The work session didn’t just include information from Pokorny and Simpson about how the courts function, though — they also brought along stories from grateful program alumni.

Defense attorney Brenda Clary, who represents participants in the Behavioral Health Court program, read a statement shared with her recently by the first client she worked with as part of the program. Five years after completing the program, Clary said that client is now attending college and working full-time.

“I am the happiest and healthiest I have ever been, both physically and mentally,” Clary read. “I’ve discovered a level of stability I’ve never known before. Recently, I’ve been reflecting on how much life has changed in the past five years, and I’ve recognized that this growth would not have been possible without the Behavioral Health Court of Douglas County.”

Another graduate, Timothy Shoulderblade, told his story to commissioners in person on Wednesday. A graduate of the Drug Court program, Shoulderblade was formerly homeless and struggled with drug and alcohol addiction but has now been sober for well over a year. Since graduating from the program just last month, Shoulderblade told commissioners he’s found work with Artists Helping the Homeless and has begun a social work degree program at Haskell Indian Nations University.

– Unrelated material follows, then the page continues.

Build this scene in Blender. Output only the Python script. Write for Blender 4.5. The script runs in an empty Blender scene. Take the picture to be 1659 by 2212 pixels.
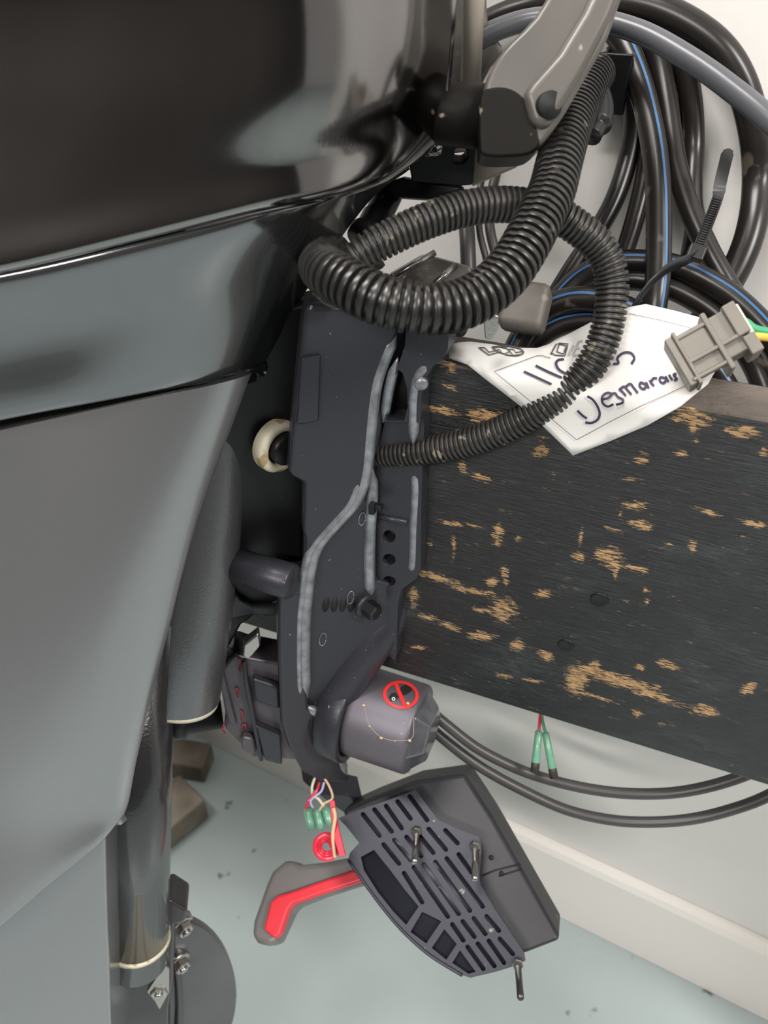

Another individual who spoke Wednesday told commissioners about how her son benefited from the Behavioral Health Court, and said she felt more counties throughout Kansas should have programs like these.

Those stories drew emotional reactions from all three commissioners, who voiced their appreciation for those community members’ willingness to share them.

“I think so often what we work on here seems very policy-based, and it’s really great to hear stories that we can understand how it’s impacting members of our community, how members of our community are giving back to these programs,” Commissioner Patrick Kelly said. “I just want to applaud that — thank you for that gift today to us.”

Before hearing those stories, commissioners got a high-level overview of the two programs from Pokorny, Simpson, Criminal Justice Services Director Pam Weigand, Senior Data Analyst Matt Cravens and Criminal Justice Coordinator Katy Fitzgerald. Some of that overview included numbers — like the 145 individuals accepted to the Behavioral Health Court since 2018 and the 51 accepted to the Drug Court since its launch in 2020, or the 53% completion success rate for both court programs.

The group also explained its efforts to adhere to best practices for specialty courts, based on the standards of All Rise, a training, membership and advocacy organization dedicated to justice system innovation.

Next steps for the programs will include an upcoming two-part evaluation process, which Fitzgerald explained to commissioners. She said the county intends to complete two types of evaluations for each court, starting with a “process evaluation” assessing the extent to which the programs follow and implement research-based best practices. That evaluation process would take place between July and December this year.

The second evaluation, focused on whether the programs have delivered the intended services and had the intended impacts on participant outcomes, would take place in 2025.

Commission Chair Karen Willey asked about what costs might be associated with those evaluations. Fitzgerald said the two-part evaluation process would be contingent on funding in the county’s 2025 budget. She said the process evaluation portion comes with an estimated cost of $61,000, and she’s made a budget request for $150,000 overall.